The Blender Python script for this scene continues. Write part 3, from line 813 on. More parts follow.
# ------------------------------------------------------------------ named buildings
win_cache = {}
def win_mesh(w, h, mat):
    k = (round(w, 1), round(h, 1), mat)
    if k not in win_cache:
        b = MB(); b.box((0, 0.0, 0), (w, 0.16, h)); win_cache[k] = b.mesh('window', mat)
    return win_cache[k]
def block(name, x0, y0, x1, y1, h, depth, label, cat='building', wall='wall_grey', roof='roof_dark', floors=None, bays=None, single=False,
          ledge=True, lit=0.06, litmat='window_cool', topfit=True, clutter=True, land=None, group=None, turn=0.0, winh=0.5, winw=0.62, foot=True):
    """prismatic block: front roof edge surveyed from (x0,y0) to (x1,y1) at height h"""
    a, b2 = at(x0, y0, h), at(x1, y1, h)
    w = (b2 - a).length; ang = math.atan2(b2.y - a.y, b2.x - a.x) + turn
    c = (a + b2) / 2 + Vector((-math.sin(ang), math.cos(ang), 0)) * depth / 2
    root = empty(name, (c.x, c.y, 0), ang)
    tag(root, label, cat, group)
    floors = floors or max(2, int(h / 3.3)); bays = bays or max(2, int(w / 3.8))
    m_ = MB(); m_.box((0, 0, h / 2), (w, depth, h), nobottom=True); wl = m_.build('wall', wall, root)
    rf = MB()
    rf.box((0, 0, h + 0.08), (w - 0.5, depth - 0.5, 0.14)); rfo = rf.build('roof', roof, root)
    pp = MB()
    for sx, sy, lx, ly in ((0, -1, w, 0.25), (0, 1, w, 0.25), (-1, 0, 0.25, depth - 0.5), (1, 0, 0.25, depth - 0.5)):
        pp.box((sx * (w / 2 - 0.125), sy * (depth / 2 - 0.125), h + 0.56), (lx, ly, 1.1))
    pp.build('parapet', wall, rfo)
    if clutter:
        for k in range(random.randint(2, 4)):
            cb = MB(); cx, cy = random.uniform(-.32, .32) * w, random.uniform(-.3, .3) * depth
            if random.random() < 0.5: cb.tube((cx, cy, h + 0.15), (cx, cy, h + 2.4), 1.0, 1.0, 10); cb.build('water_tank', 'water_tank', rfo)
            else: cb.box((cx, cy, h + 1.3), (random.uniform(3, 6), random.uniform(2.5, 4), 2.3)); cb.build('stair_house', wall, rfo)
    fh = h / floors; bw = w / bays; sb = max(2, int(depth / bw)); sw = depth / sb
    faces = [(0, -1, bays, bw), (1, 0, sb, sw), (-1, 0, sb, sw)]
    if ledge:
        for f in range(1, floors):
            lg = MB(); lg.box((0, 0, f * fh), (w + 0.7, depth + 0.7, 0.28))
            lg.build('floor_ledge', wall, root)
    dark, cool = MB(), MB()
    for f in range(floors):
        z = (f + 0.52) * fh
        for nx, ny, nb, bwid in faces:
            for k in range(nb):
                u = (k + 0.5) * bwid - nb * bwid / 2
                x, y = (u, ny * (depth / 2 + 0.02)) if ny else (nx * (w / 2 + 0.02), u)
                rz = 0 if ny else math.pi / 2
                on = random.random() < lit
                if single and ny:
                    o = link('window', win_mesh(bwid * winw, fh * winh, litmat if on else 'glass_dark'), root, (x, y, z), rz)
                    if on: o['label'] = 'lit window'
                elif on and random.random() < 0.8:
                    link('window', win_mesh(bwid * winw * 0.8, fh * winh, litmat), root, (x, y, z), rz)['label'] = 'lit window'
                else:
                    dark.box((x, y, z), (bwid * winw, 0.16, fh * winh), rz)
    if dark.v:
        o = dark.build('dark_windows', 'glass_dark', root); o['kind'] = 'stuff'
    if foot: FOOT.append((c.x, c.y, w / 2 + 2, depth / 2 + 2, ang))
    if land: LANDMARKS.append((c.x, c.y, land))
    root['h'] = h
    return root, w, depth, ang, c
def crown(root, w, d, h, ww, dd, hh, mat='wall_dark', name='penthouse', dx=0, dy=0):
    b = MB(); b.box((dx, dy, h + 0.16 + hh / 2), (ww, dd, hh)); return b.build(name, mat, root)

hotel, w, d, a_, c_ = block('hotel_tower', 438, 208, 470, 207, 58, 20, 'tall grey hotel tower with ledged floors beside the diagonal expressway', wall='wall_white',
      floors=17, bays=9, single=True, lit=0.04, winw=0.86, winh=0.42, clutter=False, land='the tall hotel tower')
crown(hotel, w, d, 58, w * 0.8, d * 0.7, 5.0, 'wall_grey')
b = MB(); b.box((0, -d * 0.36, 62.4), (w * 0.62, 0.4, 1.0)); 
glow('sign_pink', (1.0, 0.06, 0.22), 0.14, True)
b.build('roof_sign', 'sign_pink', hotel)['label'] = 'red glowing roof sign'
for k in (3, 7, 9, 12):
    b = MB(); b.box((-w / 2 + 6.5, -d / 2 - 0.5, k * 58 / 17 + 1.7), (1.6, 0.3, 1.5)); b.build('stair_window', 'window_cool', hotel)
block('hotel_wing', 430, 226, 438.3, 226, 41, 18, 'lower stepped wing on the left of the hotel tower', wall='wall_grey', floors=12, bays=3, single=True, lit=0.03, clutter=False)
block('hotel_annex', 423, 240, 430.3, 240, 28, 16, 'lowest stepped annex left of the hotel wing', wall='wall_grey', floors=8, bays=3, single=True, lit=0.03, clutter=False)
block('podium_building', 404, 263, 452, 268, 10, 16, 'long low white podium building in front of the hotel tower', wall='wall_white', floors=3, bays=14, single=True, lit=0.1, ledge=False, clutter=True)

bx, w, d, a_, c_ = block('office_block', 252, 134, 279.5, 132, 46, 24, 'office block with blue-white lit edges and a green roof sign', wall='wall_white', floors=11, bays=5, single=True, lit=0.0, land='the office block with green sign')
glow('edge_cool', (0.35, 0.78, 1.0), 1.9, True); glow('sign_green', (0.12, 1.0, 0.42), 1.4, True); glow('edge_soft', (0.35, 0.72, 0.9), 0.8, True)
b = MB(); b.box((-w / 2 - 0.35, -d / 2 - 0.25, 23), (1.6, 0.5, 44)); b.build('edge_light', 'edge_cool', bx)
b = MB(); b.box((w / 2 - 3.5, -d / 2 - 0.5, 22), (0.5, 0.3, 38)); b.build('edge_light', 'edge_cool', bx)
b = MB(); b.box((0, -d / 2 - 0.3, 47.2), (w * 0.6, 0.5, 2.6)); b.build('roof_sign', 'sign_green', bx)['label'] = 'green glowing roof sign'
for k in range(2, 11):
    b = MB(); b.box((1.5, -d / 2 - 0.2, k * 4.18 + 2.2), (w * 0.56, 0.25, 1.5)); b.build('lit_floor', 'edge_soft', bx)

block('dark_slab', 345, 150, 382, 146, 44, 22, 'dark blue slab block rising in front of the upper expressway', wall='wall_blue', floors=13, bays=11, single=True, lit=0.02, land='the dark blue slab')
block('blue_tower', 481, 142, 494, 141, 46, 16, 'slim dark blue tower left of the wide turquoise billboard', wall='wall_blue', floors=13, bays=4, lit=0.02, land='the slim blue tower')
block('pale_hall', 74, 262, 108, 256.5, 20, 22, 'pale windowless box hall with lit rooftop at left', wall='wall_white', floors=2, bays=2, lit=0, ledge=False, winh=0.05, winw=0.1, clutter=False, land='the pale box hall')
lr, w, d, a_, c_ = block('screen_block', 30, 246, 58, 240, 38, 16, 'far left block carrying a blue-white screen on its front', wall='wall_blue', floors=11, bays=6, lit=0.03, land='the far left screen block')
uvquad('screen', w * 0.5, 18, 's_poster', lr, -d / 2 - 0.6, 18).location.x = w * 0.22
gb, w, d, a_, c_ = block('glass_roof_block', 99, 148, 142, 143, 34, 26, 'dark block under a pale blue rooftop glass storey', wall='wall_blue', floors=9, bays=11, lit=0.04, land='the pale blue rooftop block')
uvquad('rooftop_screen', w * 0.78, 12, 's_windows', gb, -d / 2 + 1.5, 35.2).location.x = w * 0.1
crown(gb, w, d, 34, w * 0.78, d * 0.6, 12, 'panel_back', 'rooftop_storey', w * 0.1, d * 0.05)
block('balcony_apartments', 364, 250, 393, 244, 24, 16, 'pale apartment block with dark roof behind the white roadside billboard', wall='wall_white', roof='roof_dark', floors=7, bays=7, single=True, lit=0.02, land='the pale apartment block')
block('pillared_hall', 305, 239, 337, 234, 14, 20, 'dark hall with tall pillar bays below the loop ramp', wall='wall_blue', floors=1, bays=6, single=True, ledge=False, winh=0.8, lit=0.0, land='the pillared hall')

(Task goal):
Count how many lines in the data contain the word "from", giving the number without comment.

(Result):
2